▸ **SHORT PROBLEM**:
Search the data below for the word "part" and copy each line that holds it.
________________________
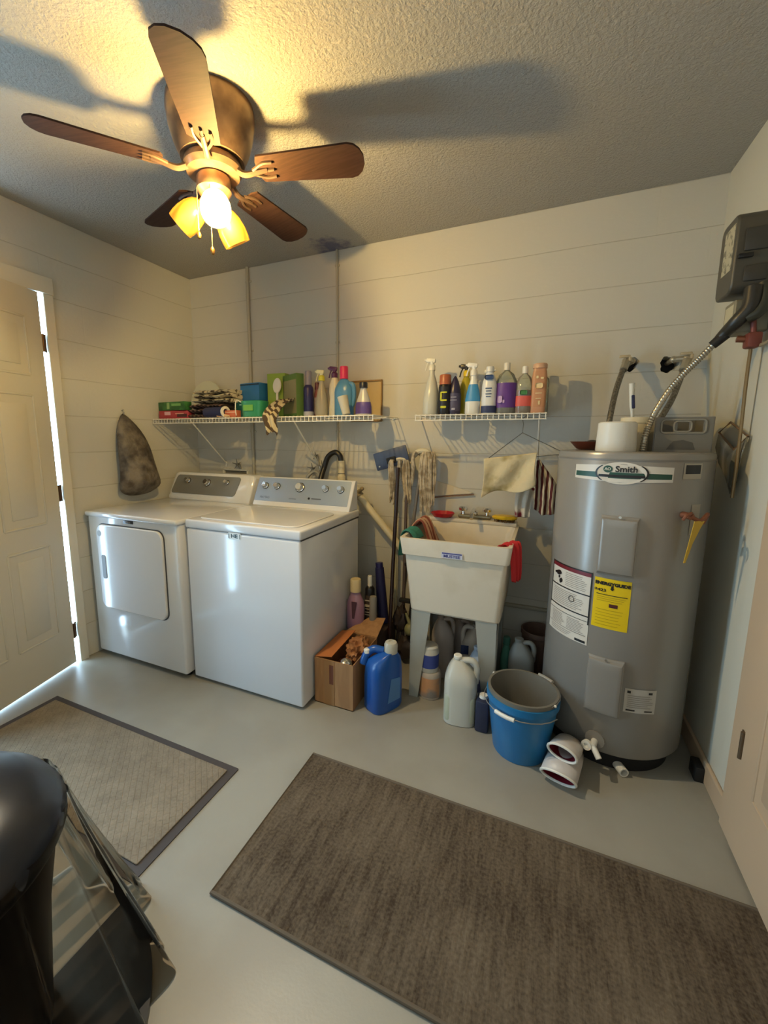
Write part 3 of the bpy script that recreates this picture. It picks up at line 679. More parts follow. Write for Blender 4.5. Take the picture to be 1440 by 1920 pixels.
# striped towel draped over the shelf lip
def sheet_thing(name, label, cat, rows, m_, thick=.004, sub=1, part='fabric'):
    b = MB(); b.sheet(rows); o = b.obj(part if False else name, m_, solid=thick, sub=sub); tag(o, label, cat); return o
M_zeb = mat('zebra_cloth', 'c2b596', .9, c2='4d3f33', nscale=9, detail=7, wave='DIAGONAL', lo=.45, hi=.55, bump=.3, bscale=200)
rows = []
for j in range(15):
    t_ = j/14
    yy = -.19-.25*min(1, t_/.62) - (.012 if t_ > .6 else 0)
    if t_ < .62: zz = ZT+.012+.10*(1-t_/.62)**1.2+.03*math.sin(t_/.62*math.pi)
    else: zz = ZT+.012-(t_-.62)/.38*.10
    wd = .075-.042*t_
    row = []
    for i in range(9):
        u = (i/8-.5)*2
        row.append((.955+.05*t_+u*wd+.01*math.sin(t_*9), yy-.014*math.cos(u*6+t_*5)-(.006 if t_ > .6 else 0), zz+.014*math.sin(u*8+t_*4)-.02*abs(u)*(t_ > .6)))
    rows.append(row)
sheet_thing('striped_cloth', 'brown and white striped cloth draped over the long shelf edge', 'cloth', rows, M_zeb)
GL = 'bottles on the long shelf'
bottle('spray_bottle', 'navy spray can with clear grey tapered nozzle top', (1.102, -.20, ZT), .031, .205, '29275c', 1, neck=.5, shape='box', cap='8d8a9c', capr=.02, caph=.07, band=(.0, .035, 'b9bccb'))
bottle('small_bottle', 'small reddish patterned bottle squeezed beside the navy spray can', (1.142, -.16, ZT), .026, .18, '8c5a58', .8, neck=.5, shape='waist', cap='6b3a44', band=(.02, .12, 'a9a0a0'))
bottle('spray_bottle', 'silver-white spray bottle with pale trigger and yellow collar', (1.193, -.20, ZT), .040, .225, 'a8a28c', .8, neck=.38, shape='cone', spray=('e4dfb0', 'd8d23c', -1))
bottle('spray_bottle', 'cream spray bottle with dark purple trigger head', (1.275, -.19, ZT), .036, .24, 'd8d0b4', .75, neck=.42, shape='waist', spray=('54204c', '54204c', -1))
bottle('detergent_bottle', 'blue detergent bottle with bright pink cap and moulded handle', (1.352, -.22, ZT), .060, .225, '4f86ac', .62, neck=.36, shape='round', cap='d8305c', capr=.024, caph=.058, handle=(.057, .05, .185, .014))
bottle('fabric_softener', 'grey-white bottle with purple label and black cap at the shelf end', (1.492, -.26, ZT), .046, .165, 'b9b6b4', .7, neck=.4, shape='cone', cap='1d1c26', caph=.018, band=(.012, .075, '55418a'))
t = thing('measuring_scoop', 'grey-white cup leaning against the blue detergent bottle', 'cup', (1.432, -.34, ZT), 0)
b = MB(); Mt = Matrix.Rotation(R(-14), 4, 'Y')
b.lathe([(.022, 0), (.030, .10), (.028, .10), (.020, .004), (0, .004)], (1.425, -.34, ZT+.006), 20, rot=Mt); b.obj('cup_body', mat('cup_grey', 'b8b4a6', .5), t)
# access panel
t = thing('access_panel', 'tan framed access panel on the back wall right of the long shelf', 'panel', (1.40, 0, 1.53))
b = MB(); b.box((1.402, -.003, 1.532), (.196, .006, .236)); b.obj('panel_plate', mat('panel_tan', 'cdb482', .6), t)
b = MB()
for c, d in (((1.402, -.008, 1.654), (.212, .012, .010)), ((1.402, -.008, 1.412), (.212, .012, .010)), ((1.300, -.008, 1.533), (.009, .012, .25)), ((1.504, -.008, 1.533), (.009, .012, .25))): b.box(c, d, bev=.002)
b.obj('wooden_frame', mat('panel_frame', '8e6c3a', .5), t)

# ------------------------------------------------------------------ sack on the left wall
def sack():
    b = MB(); prof = [(0, 1.453, .006), (.045, 1.41, .02), (.082, 1.35, .035), (.108, 1.28, .05), (.112, 1.20, .06), (.118, 1.10, .068), (.140, 1.02, .07), (.148, .985, .055), (.10, .945, .03), (.03, .93, .01)]
    g = []
    for k, (hw, z, dp) in enumerate(prof):
        cyy = -.622+.055*(1.453-z)/.5; ring = []
        for i in range(28):
            a = 2*math.pi*i/28; nn = 1+.16*noise.noise(Vector((math.cos(a)*2.5, math.sin(a)*2.5, z*14)))
            x = max(.004, .004+dp+dp*math.cos(a)*nn)
            ring.append((x, cyy+math.sin(a)*max(hw, .008)*nn, z))
        g.append([b.bm.verts.new(p) for p in ring])
    for a_, c_ in zip(g, g[1:]):
        for i in range(28): b.bm.faces.new((a_[i], a_[(i+1) % 28], c_[(i+1) % 28], c_[i]))
    b.bm.faces.new(g[0]); b.bm.faces.new(list(reversed(g[-1])))
    t = thing('hanging_bag', 'grey-brown sack hanging on the left wall above the dryer', 'bag', (.01, -.62, 1.45))
    b.obj('sack', mat('sack_mesh', '7a7064', .6, c2='453d37', nscale=11, detail=5, lo=.4, hi=.6, bump=1, bscale=18, bdist=.02), t, sub=1)
    b = MB(); b.tube([(.003, -.622, 1.47), (.02, -.622, 1.475), (.026, -.622, 1.46), (.02, -.622, 1.448)], .003, 6, smooth=3); b.obj('hook', M_steel, t)
sack()

# ------------------------------------------------------------------ laundry hook-ups on the back wall
t = thing('outlet_box', 'recessed white supply box on the wall behind the dryer console', 'supply box', (.36, 0, 1.02))
b = MB()
for c, d in (((.36, -.008, 1.072), (.23, .02, .014)), ((.36, -.008, .955), (.23, .02, .014)), ((.25, -.008, 1.013), (.014, .02, .12)), ((.47, -.008, 1.013), (.014, .02, .12))): b.box(c, d, bev=.002)
b.obj('box_frame', M_white, t)
b = MB(); b.box((.36, -.002, 1.013), (.21, .004, .11)); b.obj('box_back', mat('box_shadow_grey', '77736a', .7), t)
def valve(parent, x, y, z, r=.026):
    b = MB()
    for k in range(5):
        a = 2*math.pi*k/5+.4
        b.tube([(x, y-.012, z), (x+r*math.cos(a), y-.02, z+r*math.sin(a))], [.005, .0022], 6)
    b.lathe([(.008, 0), (.008, .03)], (x, y+.006, z), 12, rot=Matrix.Rotation(R(90), 4, 'X')); return b.obj('valve_handle', mat('valve_dull', '8f8d86', .4, .7), parent)
valve(t, .395, -.02, 1.115, .04)
b = MB(); b.tube([(.395, -.012, 1.115), (.405, -.012, 1.085), (.40, -.012, 1.06)], .006, 8); b.obj('valve_stem', M_steel, t)
t = thing('supply_valves', 'pair of star-handled hose valves on the wall behind the washer', 'water valve', (1.08, 0, 1.1))
valve(t, 1.03, -.03, 1.105, .036); valve(t, 1.105, -.03, 1.12, .042); valve(t, 1.05, -.02, 1.19, .026)
b = MB(); b.tube([(1.0, -.09, .98), (1.015, -.08, 1.05), (1.05, -.06, 1.085), (1.09, -.07, 1.075), (1.12, -.09, 1.03), (1.13, -.10, .97)], .011, 10, smooth=6)
b.obj('grey_hose', mat('hose_grey', '9a9a96', .4, .3), t)
b = MB(); b.tube([(1.05, -.01, 1.19), (1.06, -.012, 1.14), (1.07, -.012, 1.10)], .007, 8); b.obj('riser', M_steel, t)
t = thing('drain_hose', 'black drain hose looping into the white standpipe behind the washer', 'hose', (1.15, -.05, 1.0))
b = MB(); b.tube([(1.115, -.12, .95), (1.118, -.09, 1.04), (1.125, -.05, 1.12), (1.15, -.045, 1.185), (1.20, -.045, 1.215), (1.235, -.045, 1.195), (1.245, -.045, 1.15)], .017, 14, smooth=7); b.obj('hose', mat('hose_black', '1b1817', .35), t)
t = thing('standpipe', 'short cream plastic standpipe behind the washer console', 'pipe', (1.246, -.045, .8))
b = MB(); b.lathe([(.021, .75), (.021, 1.16), (.018, 1.162), (.017, 1.10)], (1.246, -.045, 0), 20); b.obj('pipe', M_cream, t)
b = MB(); b.lathe([(.026, 1.02), (.026, 1.065), (.021, 1.067)], (1.246, -.045, 0), 20); b.obj('coupling', M_cream, t)
b = MB(); b.lathe([(.0218, 1.078), (.0218, 1.082)], (1.246, -.045, 0), 20); b.obj('printed_band', M_dark, t)
t = thing('drain_pipe', 'cream plastic pipe slanting down the wall right of the washer', 'pipe', (1.38, -.11, .97))
b = MB(); b.cyl((1.335, -.085, 1.02), (1.385, -.10, .962), .024); b.cyl((1.378, -.10, .97), (1.72, -.10, .60), .022); b.obj('pipe', M_cream, t)
b = MB(); d_ = Vector((.68, 0, -.73)); b.cyl((1.375, -.10, .972), (1.40, -.10, .945), .031)
b.cyl((1.39, -.11, .963), (1.425, -.13, .995), .011); b.ball((1.43, -.133, 1.0), .013); b.obj('fitting', mat('fitting_grey', '8a7c62', .5), t)

# ------------------------------------------------------------------ mops and handles
def broom_leg(): pass
t = thing('flat_mop', 'upside-down flat mop with blue rectangular head leaning on the wall', 'mop', (1.66, -.30, .0))
b = MB(); b.tube([(1.688, -.34, .01), (1.655, -.12, 1.135)], .0115, 10); b.obj('dark_handle', mat('handle_dark', '2a1713', .35), t)
b = MB()
rt = Matrix.Rotation(R(-16), 4, 'Y')
b.box((1.596, -.075, 1.188), (.215, .016, .108), rot=rt, bev=.007); bh = b.obj('mop_plate', mat('mop_blue', '3e4a68', .4), t)
b = MB(); b.box((1.60, -.087, 1.175), (.06, .012, .04), rot=rt, bev=.006)
b.obj('swivel', M_dark, bh)
b = MB(); b.lathe([(.005, 0), (.005, .004)], (1.525, -.083, 1.135), 10, rot=Matrix.Rotation(R(90), 4, 'X')); b.obj('rivet', M_white, bh)
M_yarn = mat('mop_yarn', 'cdbfa6', .95, c2='9c8c74', nscale=30, detail=3, bump=.5, bscale=300)
def string_mop(label, x, z, handle, bunches, clampw, clampc, seed):
    """bunches: (x offset at the clamp, x offset at the tips, width, length, strands)"""
    random.seed(seed)
    t = thing('string_mop', label, 'mop', (handle[0][0], handle[0][1], 0))
    b = MB(); b.tube(handle, .010, 10); b.obj('handle', mat('handle_'+clampc, clampc, .4), t)
    b = MB(); y = handle[1][1]
    for (xa, xb, wd, ln, n) in bunches:
        for i in range(n):
            u = random.uniform(-.5, .5); L_ = ln*random.uniform(.70, 1.0); fr = random.uniform(-.022, .0)
            xt = x+xa+u*wd*.5; xm = x+(xa+xb)/2+u*wd; xe = x+xb+u*wd*random.uniform(.7, 1.1)
            b.tube([(x+xa*.4, y-.012, z-.005), (xt, y-.026+fr, z+.012), (xm, y-.034+fr, z-.045), (xm+random.uniform(-.006, .006), y-.030+fr*.8, z-L_*.5), (xe, y-.026+fr*.6, z-L_*.85), (xe+random.uniform(-.008, .008), y-.024+fr*.6, z-L_)], [.0052, .0034], 5, smooth=3)
    b.obj('yarn', M_yarn, t, kind='stuff')
    b = MB(); b.tube([(x-clampw, y-.014, z-.012), (x-clampw*.4, y-.016, z+.016), (x+clampw*.4, y-.016, z+.016), (x+clampw, y-.014, z-.012)], .016, 8, smooth=4); b.obj('clamp', mat('clamp_cream', 'cfc6ae', .5), t)
string_mop('string mop with dark wood handle hanging under the blue flat mop', 1.655, 1.165, [(1.735, -.22, .01), (1.69, -.055, 1.155)], [(-.048, -.045, .034, .26, 22), (.040, .052, .046, .25, 30), (.0, .005, .03, .12, 6)], .055, '5a4a40', 3)
string_mop('string mop with grey handle and thick cream yarn, nearest the shelf brace', 1.790, 1.215, [(1.665, -.13, .01), (1.785, -.065, 1.21)], [(.025, .028, .072, .345, 46), (.066, .066, .030, .30, 14), (-.045, -.055, .02, .2, 6)], .055, '77716a', 8)
b = MB(); b.tube([(1.628, -.03, .01), (1.618, -.075, 1.06)], .010, 10)
tag(b.obj('cream_pole', mat('pole_cream', 'd8cfa8', .4)), 'slim cream pole standing against the wall left of the dark mop handle', 'pole')
t = thing('cord_reel', 'dark bundle of brush and cords behind the left sink leg', 'brush', (1.77, -.22, 0))
b = MB(); b.cyl((1.80, -.20, .50), (1.755, -.22, .02), .014, .012); b.box((1.765, -.20, .36), (.12, .03, .022), bev=.004); b.box((1.772, -.2, .585), (.075, .03, .02), bev=.004); b.obj('stand', M_dark, t)
b = MB(); b.ball((1.72, -.22, .25), .055, .8, .8, 1.4, nz=.4, ns=3); b.ball((1.765, -.24, .09), .06, 1, .9, 1.1, nz=.35, ns=3); b.obj('cord_bundle', mat('cord_dark', '332822', .6), t)
b = MB(); b.ball((1.79, -.26, .215), .032, 1, 1, 1.2); b.cyl((1.79, -.26, .25), (1.765, -.26, .31), .012, .006); b.obj('clear_globe', mat('globe_olive', '8f8c62', .15), t)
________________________
▸ **EXERCISE ANSWER**:
Write part 3 of the bpy script that recreates this picture. It picks up at line 679. More parts follow. Write for Blender 4.5. Take the picture to be 1440 by 1920 pixels.
def sheet_thing(name, label, cat, rows, m_, thick=.004, sub=1, part='fabric'):
    b = MB(); b.sheet(rows); o = b.obj(part if False else name, m_, solid=thick, sub=sub); tag(o, label, cat); return o